The plan didn't call for lengthening the course by much and was always mindful of the average player. Hanse's directive was that the toughening of the course would impact the better players who chose to play from the back tees while keeping it enjoyable for the majority of players who played from the members' tees. The major strategic element proposed by Hanse and Bahto was the introduction of severe fairway bunkering in the style of Macdonald and Raynor. Sleepy Hollow had a few fairway bunkers, but players could bomb away off the tees without regard to placement as long as the shots weren't wild enough to end up in the trees. And there would be a new hole, a par-5 12th replacing a long, difficult par 4. In creating a new par 5, the old par-5 15th would be shortened and reduced to a par 4, which is actually how Macdonald had designed the original hole.

"One of the things we thought was that our closing holes should be strong, and 15 was weak as a par 5," says Sanossian. "Macdonald, when he designed punch bowl greens, they were at the end of par 4s, two-shot holes. We wanted to align the 14th green with the 15th tee so you didn't walk 75 yards back up the hill to the 15th tee."

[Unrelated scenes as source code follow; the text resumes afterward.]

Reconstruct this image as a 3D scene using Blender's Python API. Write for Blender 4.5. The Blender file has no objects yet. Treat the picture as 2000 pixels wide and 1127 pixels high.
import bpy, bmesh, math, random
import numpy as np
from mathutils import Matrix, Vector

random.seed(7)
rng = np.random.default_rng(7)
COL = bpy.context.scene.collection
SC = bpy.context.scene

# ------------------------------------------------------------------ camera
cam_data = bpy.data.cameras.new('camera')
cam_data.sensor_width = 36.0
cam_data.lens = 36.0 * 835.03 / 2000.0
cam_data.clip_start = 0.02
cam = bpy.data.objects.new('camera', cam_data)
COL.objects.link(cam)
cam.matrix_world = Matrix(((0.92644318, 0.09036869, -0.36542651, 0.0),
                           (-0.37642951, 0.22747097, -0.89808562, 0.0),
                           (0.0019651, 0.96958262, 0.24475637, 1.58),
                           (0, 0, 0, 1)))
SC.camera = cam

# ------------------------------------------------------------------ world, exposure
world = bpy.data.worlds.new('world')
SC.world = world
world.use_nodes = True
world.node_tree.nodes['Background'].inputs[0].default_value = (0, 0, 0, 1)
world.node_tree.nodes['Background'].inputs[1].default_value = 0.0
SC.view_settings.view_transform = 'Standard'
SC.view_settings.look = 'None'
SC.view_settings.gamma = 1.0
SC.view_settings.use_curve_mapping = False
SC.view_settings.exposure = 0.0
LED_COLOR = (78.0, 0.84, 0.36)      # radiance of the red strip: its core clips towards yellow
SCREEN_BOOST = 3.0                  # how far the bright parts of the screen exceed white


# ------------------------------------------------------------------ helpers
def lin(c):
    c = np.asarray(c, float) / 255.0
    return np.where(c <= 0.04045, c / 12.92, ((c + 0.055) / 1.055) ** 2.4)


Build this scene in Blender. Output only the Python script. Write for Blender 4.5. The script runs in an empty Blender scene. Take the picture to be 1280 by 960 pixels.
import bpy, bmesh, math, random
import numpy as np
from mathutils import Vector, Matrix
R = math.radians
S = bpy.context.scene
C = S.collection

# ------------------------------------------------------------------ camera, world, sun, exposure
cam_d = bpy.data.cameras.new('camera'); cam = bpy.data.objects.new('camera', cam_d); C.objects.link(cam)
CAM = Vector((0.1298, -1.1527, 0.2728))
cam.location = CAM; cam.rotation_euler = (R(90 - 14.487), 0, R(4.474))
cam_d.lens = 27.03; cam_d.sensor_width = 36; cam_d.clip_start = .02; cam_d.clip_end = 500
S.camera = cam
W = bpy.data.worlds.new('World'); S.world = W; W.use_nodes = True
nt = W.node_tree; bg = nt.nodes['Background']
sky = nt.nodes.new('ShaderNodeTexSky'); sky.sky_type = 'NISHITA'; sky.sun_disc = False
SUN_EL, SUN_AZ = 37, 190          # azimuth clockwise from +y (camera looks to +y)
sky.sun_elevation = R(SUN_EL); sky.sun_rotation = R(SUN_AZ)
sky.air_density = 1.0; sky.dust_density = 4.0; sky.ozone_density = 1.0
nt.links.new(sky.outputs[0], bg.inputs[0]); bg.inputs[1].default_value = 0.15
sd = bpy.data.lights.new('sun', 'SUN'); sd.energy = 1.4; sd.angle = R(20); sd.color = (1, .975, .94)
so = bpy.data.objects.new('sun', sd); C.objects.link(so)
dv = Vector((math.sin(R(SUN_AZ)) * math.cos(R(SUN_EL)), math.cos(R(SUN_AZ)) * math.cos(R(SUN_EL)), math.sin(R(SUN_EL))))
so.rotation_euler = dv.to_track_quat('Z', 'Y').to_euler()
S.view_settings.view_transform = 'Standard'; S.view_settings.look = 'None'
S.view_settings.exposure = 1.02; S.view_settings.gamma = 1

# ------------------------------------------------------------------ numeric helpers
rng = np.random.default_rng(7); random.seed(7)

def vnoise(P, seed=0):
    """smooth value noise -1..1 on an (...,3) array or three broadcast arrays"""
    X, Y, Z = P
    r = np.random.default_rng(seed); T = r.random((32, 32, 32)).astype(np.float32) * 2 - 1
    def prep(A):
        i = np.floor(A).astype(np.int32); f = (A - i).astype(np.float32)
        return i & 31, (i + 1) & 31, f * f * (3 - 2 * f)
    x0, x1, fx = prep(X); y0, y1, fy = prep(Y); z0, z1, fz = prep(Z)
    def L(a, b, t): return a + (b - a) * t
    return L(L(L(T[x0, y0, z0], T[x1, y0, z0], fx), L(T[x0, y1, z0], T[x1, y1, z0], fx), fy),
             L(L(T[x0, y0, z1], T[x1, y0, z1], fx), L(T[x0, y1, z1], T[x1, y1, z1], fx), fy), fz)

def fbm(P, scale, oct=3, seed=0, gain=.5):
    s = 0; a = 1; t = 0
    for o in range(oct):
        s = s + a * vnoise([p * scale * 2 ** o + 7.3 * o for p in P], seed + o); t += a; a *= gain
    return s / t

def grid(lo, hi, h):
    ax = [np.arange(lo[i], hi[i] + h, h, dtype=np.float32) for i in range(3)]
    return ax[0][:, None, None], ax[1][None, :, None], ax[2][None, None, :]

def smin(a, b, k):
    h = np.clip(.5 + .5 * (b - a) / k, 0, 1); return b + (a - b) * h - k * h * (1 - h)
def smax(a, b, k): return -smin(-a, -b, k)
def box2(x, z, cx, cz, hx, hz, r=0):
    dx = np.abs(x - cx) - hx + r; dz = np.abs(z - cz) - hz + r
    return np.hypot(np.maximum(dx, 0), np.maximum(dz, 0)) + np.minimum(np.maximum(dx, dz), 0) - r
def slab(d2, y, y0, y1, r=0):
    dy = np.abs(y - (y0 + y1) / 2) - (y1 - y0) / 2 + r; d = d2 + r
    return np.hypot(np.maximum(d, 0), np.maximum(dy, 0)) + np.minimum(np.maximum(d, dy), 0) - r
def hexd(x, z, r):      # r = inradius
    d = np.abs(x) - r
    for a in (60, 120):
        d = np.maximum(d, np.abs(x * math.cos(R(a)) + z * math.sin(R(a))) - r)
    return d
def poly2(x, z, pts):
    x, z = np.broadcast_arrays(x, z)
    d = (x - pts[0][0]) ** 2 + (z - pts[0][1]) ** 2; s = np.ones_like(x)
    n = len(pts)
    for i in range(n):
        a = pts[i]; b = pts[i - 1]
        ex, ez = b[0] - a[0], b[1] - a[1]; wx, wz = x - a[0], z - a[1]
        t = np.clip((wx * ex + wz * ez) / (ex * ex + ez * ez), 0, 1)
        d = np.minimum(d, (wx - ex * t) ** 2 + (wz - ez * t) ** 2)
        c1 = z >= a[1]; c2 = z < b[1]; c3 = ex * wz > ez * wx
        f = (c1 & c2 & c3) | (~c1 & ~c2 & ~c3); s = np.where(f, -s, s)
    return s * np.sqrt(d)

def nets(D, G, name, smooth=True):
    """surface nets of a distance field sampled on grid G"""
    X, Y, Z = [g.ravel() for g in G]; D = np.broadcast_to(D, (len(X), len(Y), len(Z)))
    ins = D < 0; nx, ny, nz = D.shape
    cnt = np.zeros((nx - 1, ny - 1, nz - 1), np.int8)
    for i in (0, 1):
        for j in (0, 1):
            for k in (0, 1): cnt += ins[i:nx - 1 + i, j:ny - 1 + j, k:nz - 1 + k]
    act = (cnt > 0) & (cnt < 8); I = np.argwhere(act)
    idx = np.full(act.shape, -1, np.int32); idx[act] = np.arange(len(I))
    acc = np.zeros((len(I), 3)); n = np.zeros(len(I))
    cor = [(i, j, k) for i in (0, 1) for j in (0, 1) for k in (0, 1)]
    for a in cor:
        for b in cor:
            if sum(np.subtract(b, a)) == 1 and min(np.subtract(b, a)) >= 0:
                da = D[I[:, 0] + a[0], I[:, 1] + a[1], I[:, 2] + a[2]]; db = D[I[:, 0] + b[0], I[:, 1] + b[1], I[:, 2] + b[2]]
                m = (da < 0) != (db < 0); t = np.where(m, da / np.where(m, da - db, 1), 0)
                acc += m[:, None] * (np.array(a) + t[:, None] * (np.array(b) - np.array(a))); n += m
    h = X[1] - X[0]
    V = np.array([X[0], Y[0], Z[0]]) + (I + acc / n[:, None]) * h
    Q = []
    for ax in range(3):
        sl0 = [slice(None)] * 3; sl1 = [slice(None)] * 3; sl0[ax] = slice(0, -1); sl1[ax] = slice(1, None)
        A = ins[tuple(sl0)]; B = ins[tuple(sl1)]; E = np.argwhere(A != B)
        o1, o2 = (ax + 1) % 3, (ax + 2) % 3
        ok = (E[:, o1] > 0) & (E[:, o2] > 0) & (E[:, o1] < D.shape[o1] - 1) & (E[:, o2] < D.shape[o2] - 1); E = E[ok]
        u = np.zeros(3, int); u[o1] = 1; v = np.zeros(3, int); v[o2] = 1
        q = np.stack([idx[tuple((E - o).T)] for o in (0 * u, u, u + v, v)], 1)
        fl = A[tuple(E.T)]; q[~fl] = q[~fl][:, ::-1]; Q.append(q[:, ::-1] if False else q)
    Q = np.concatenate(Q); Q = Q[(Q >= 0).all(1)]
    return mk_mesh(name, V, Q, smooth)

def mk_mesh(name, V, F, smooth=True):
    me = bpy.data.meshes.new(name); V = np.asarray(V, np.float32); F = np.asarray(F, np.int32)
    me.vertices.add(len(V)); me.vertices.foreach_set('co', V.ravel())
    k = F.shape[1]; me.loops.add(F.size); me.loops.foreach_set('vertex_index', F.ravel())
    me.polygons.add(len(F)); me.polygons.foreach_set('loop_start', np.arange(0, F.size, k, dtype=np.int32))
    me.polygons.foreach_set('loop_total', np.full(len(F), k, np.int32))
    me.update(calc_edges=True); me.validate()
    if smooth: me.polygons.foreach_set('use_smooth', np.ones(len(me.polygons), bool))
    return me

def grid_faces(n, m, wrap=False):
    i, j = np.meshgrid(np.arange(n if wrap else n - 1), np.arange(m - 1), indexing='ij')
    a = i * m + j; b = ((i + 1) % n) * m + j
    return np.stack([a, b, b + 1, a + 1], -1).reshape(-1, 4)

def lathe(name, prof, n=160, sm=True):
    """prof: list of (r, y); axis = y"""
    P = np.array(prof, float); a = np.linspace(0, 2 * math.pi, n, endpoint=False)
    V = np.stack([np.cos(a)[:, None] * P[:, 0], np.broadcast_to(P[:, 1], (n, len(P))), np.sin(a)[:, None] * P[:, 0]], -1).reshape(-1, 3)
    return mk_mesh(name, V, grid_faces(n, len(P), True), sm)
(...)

Without any significant member objections, the project got under way in the summer of 2006. Sleepy Hollow is divided into two courses, the 18-hole Upper and the nine-hole Lower. Work had begun on the Lower Course in the spring of 2006, which allowed the membership to see a model of what was to come on the Upper Course. Using a local contractor, Hawkshaw Golf Course Construction, that Hanse had worked with before, construction proceeded on couples of holes at a time. That had a twofold benefit. One, it meant that play was not disrupted substantially, and two, the members could see what would be happening, on a larger scale, on the Upper Course. "If we had given it to them all at once, it would have been too much to handle," says Bahto. "By doing the Lower first, it allowed the members to get used to the style, to make comments on it, and that made it easier to do what we wanted to do with the Upper."

What they would do to the Upper was to follow the strategies that Macdonald employed, the strategies he took directly from his visits to Scotland. "What Macdonald was saying is that if you challenge my hazard successfully off the tee, there will be a reward," says Bahto. "Or you can go around it, but it will be a longer hole with a more difficult approach. At Sleepy there were no strategies off the tee and probably never were. Lacking those Macdonald strategies off [the tee], the course was schizophrenic and lacked identity."

The introduction of significant, severe and identifiable fairway bunkering was crucial. These were sand pits with steep grass faces that would put a penalty on a drive, that would make a good player think about the consequences of a mediocre shot. One of the new bunkers thrusts itself into play on the left side of the par-4 second, another menaces the right side of the par-4 fourth, another pops out from the left on the 13th and still others come from both the left and right on the 14th.